Untitled

February 7, 1991

Rights for Who or What?

Things have come to a hell of a pass

When a man can't wallop his own jackass.

Author unknown

The LEGAL concept of rights is a relatively new one. Early man had no more rights than any other animal. He had the right, granted by nature, to eat whatever he could and be eaten by creatures with similar rights. The concept of rights as we know them came along with laws.

Rights traditionally belonged to free men, not to women or slaves. Our government started with rights for men. The rights of slaves, women and children were non existent. They were property and only their owners had rights. Like most property, women and slaves were usually taken care of by their owners. They had value --but not rights. Property rights were considered by many to be above any human rights and it was the basis of the Civil War.

When the slaves were freed and were allowed to vote, black people acquired rights because the law said that they had rights. Likewise, women acquired legal rights when they were allowed to vote and to own property. Blacks and women then became people in the eyes of the law. What rights Native Americans have is still not clear to me.

While there are still many vestiges of the way that things were, there is no question that the direction of world societies is toward the legal equality of all adult humans.

The enactment of child labor laws in the early 1900s put the legal system squarely against the abuse of children. Yet children have few legal rights. In the eyes of the law, children are property, not people. They are a special kind of property and you can get a tax deduction instead of an assessment for them in contrast to your other property. If you destroy your child it is considered murder, the same as if you had killed your wife. This is in contrast to the way that things were a few hundred years ago, and in contrast to the way things are in some parts of the world where a man can do as he pleases with his property; his women and children. There are countries where a man would not be put in prison for killing his wife and children. It would be considered the same as if he had killed some sheep. It has been said that one can measure how civilized a country is by the way that it treats its women and children.

There are now movements afoot which are asking for --no, not asking for --demanding, rights for fetuses and animals. With these, we are dealing with a very different concept. While there is little difference between the brains of people of different races and different sexes, there is a great difference between a grown human and a newborn or embryo. There are real qualitative differences between humans and animals.

Since rights are conferred by society, we could, if we wanted to, say that insects have rights. No one is proposing this, but who knows? At the same time, many consider how things (as in people and things) are used as matters in which society has an interest. It seems to me that there might someday be a movement for tree's rights. This reflects a tendency of people to anthropomorphise non-human creatures. This tendency has been aided by the cartoon industry which portrays talking trees and animals.

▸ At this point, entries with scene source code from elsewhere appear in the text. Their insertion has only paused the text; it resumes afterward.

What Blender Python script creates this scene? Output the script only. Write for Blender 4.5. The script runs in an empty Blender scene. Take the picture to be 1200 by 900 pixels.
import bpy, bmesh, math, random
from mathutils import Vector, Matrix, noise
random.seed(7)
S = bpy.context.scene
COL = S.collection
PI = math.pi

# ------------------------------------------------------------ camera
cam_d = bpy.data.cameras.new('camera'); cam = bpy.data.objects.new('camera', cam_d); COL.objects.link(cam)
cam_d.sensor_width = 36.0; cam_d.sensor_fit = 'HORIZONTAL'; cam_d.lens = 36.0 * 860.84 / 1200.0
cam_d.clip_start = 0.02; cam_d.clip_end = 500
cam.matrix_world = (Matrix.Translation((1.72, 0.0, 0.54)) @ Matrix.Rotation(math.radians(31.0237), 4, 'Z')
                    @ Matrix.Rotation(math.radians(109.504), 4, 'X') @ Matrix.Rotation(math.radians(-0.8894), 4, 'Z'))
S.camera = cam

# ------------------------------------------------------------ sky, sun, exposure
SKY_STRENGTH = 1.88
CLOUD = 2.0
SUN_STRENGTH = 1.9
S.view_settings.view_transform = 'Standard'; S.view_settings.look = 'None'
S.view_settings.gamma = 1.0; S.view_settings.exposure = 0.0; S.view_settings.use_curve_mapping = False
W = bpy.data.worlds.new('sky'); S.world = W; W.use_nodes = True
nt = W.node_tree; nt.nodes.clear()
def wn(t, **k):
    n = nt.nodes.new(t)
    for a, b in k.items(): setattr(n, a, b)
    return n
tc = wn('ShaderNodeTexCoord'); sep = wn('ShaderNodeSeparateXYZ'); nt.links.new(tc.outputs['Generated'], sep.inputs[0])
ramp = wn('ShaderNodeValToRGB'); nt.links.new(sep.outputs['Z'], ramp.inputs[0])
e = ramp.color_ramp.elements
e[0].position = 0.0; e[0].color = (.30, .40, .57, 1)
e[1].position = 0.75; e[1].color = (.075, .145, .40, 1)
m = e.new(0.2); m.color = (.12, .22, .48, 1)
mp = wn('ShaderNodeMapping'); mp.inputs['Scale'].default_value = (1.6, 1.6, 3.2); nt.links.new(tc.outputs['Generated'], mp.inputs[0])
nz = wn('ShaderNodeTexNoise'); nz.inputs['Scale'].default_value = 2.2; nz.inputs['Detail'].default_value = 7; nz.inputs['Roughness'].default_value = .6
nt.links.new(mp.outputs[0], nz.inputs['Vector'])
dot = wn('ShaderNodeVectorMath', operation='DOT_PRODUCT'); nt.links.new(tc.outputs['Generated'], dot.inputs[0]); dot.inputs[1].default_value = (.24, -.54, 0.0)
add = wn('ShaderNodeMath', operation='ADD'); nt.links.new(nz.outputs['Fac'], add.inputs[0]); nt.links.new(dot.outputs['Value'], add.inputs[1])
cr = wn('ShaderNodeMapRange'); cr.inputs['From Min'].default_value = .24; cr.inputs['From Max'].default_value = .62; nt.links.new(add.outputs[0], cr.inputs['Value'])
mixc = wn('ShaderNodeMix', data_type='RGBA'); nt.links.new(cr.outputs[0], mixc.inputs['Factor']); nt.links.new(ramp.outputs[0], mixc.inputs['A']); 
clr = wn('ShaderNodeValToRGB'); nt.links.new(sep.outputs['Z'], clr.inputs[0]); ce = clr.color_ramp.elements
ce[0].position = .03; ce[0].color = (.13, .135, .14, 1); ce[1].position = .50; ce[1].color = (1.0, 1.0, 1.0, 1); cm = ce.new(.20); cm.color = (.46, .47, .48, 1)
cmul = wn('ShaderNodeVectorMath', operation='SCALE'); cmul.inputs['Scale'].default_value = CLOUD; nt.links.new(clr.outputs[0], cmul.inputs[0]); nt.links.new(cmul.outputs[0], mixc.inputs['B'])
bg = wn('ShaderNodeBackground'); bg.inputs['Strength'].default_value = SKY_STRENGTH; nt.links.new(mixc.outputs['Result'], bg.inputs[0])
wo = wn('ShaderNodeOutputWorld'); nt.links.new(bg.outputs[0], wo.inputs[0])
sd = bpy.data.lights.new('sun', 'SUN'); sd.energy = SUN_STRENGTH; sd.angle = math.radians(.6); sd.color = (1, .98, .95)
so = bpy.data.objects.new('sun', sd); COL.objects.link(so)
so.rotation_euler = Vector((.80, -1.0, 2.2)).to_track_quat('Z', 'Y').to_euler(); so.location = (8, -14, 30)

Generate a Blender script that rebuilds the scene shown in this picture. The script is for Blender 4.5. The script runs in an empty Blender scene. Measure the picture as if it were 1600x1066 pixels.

There is little question nowadays that all adult human beings have legal rights. They are not property. At what point are those rights acquired? Age 21 was considered that point. Then it became age 18, but only the right to vote, not the right to buy booze. It is also now accepted that children have certain rights such as the right to life and freedom from excessive physical force. At this point things blur. Most people accept a parents right to punish their child with mild physical force. Not many people make a big issue out of whacking a kid on the hand or butt. While many believe in no physical punishment, reasonable people are willing to let others use mild physical punishment. There is no question that sexually or physically "abusing" a child is now a crime in our society.

The age at which a child is considered a "person" has been decreasing all the time. Killing a newborn is now murder, while it wasn't too long ago that it was considered as an acceptable means of birth control in ancient Greece and into this century in China. There are people who consider a human embryo as having rights although the existing laws do not now support this idea. The courts have decided that a fetus or an animal has no rights. That might change some day. Didn't slaves and women have no rights just a short while ago?